+++ Information provided

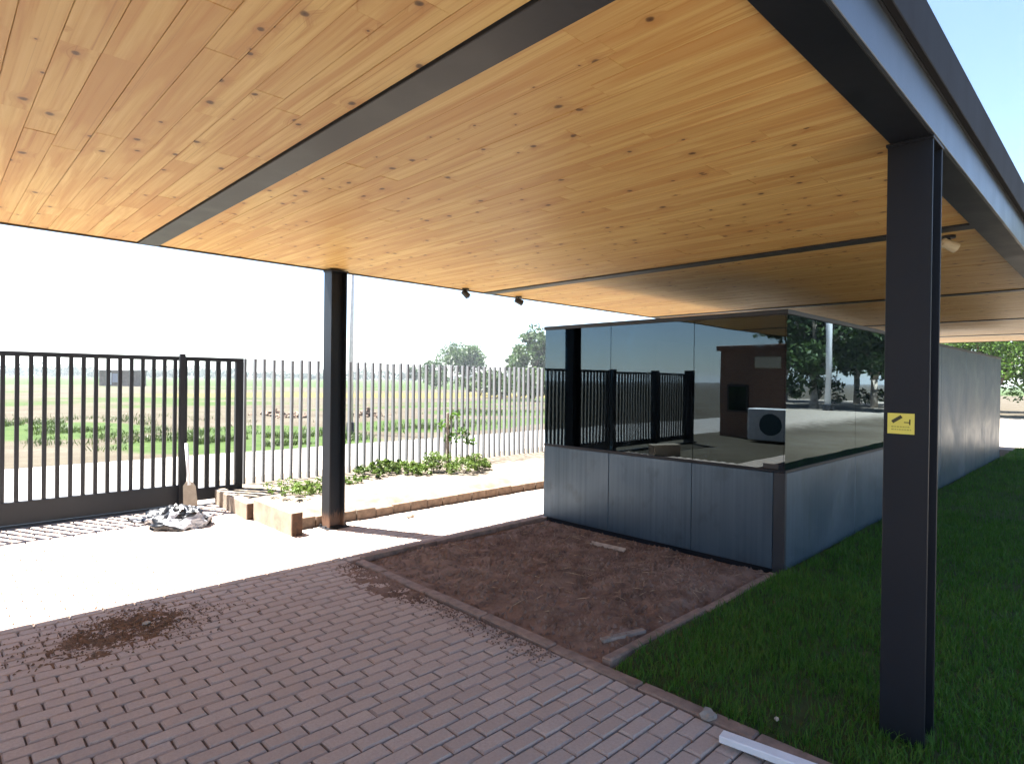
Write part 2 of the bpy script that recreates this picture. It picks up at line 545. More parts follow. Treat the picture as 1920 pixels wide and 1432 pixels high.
pale = np.maximum(pale, np.clip((-GY - 0.5) / 9.0, 0, 0.62) * ((GX > 8) & (GX < 70)))
pale = np.maximum(pale, ((GX > 19.5) & (GX < 40) & (GY < 8.0) & (GY > -1.0)).astype(float))
pale = np.maximum(pale, ((GX > -0.9) & (GX < 18) & (GY > 4) & (GY < 9.5)).astype(float))
n = len(axis)
ii, jj = np.meshgrid(np.arange(n - 1), np.arange(n - 1), indexing='ij')
q = np.stack([ii * n + jj, (ii + 1) * n + jj, (ii + 1) * n + jj + 1, ii * n + jj + 1], -1).reshape(-1)
ground = np_mesh('ground', np.stack([GX, GY, GZ], 1), q, np.full((n - 1) ** 2, 4), M['ground'], attrs={'green': green, 'yellow': yellow, 'pale': pale}, smooth=True)
tag(ground, kind='structure')


def heightfield(name, x0, x1, y0, y1, step, fn, mat, parent=None):
    nx, ny = max(2, int((x1 - x0) / step) + 1), max(2, int((y1 - y0) / step) + 1)
    X, Y = np.meshgrid(np.linspace(x0, x1, nx), np.linspace(y0, y1, ny), indexing='ij')
    Z = np.array([fn(x, y) for x, y in zip(X.ravel(), Y.ravel())])
    a, b = np.meshgrid(np.arange(nx - 1), np.arange(ny - 1), indexing='ij')
    qq = np.stack([a * ny + b, (a + 1) * ny + b, (a + 1) * ny + b + 1, a * ny + b + 1], -1).reshape(-1)
    return np_mesh(name, np.stack([X.ravel(), Y.ravel(), Z], 1), qq, np.full((nx - 1) * (ny - 1), 4), mat, parent, smooth=True)


def nz(x, y, s, k=0.0): return noise.noise(Vector((x * s, y * s, k)))


road = heightfield('road', -60, 70, 9.2, 13.6, 0.55, lambda x, y: -0.008 + 0.012 * nz(x, y, 0.6) - (0.05 if y > 13.4 or y < 9.3 else 0), M['road'])
tag(road, kind='structure')
apron = heightfield('gate_apron', -1.0, 2.95, 8.0, 9.25, 0.4, lambda x, y: -0.004, M['concrete'])
tag(apron, kind='structure')

# paved drive: clay pavers in running bond, courses along X
PX1, LAWN_Y = 2.66, 2.0
drive = heightfield('paved_drive', -6.5, 2.66, -2.2, 8.0, 0.1, lambda x, y: -0.016 if (x > -1.25 or y < 5.35) else -0.09, M['sand'])
tag(drive, kind='structure')
forecourt = heightfield('forecourt', 2.665, 10.4, 4.74, 6.06, 0.6, lambda x, y: -0.016, M['sand'])
tag(forecourt, kind='structure')


def brick_shape(L, Wd, rnd, c=0.007):
    g = 0.0045
    hx, hy = L / 2 - g, Wd / 2 - g
    vs = [(-hx, -hy, -0.03), (hx, -hy, -0.03), (hx, hy, -0.03), (-hx, hy, -0.03),
          (-hx, -hy, -c), (hx, -hy, -c), (hx, hy, -c), (-hx, hy, -c),
          (-hx + c, -hy + c, 0), (hx - c, -hy + c, 0), (hx - c, hy - c, 0), (-hx + c, hy - c, 0)]
    fs = [(0, 1, 5, 4), (1, 2, 6, 5), (2, 3, 7, 6), (3, 0, 4, 7), (4, 5, 9, 8), (5, 6, 10, 9), (6, 7, 11, 10), (7, 4, 8, 11), (8, 9, 10, 11)]
    return vs, fs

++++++

### Short task
From the opening line of the listing above through the line bearing "tag(ground, kind='structure')", repeat each line exactly. Drop every picture.

### Output for this task
Write part 2 of the bpy script that recreates this picture. It picks up at line 545. More parts follow. Treat the picture as 1920 pixels wide and 1432 pixels high.
pale = np.maximum(pale, np.clip((-GY - 0.5) / 9.0, 0, 0.62) * ((GX > 8) & (GX < 70)))
pale = np.maximum(pale, ((GX > 19.5) & (GX < 40) & (GY < 8.0) & (GY > -1.0)).astype(float))
pale = np.maximum(pale, ((GX > -0.9) & (GX < 18) & (GY > 4) & (GY < 9.5)).astype(float))
n = len(axis)
ii, jj = np.meshgrid(np.arange(n - 1), np.arange(n - 1), indexing='ij')
q = np.stack([ii * n + jj, (ii + 1) * n + jj, (ii + 1) * n + jj + 1, ii * n + jj + 1], -1).reshape(-1)
ground = np_mesh('ground', np.stack([GX, GY, GZ], 1), q, np.full((n - 1) ** 2, 4), M['ground'], attrs={'green': green, 'yellow': yellow, 'pale': pale}, smooth=True)
tag(ground, kind='structure')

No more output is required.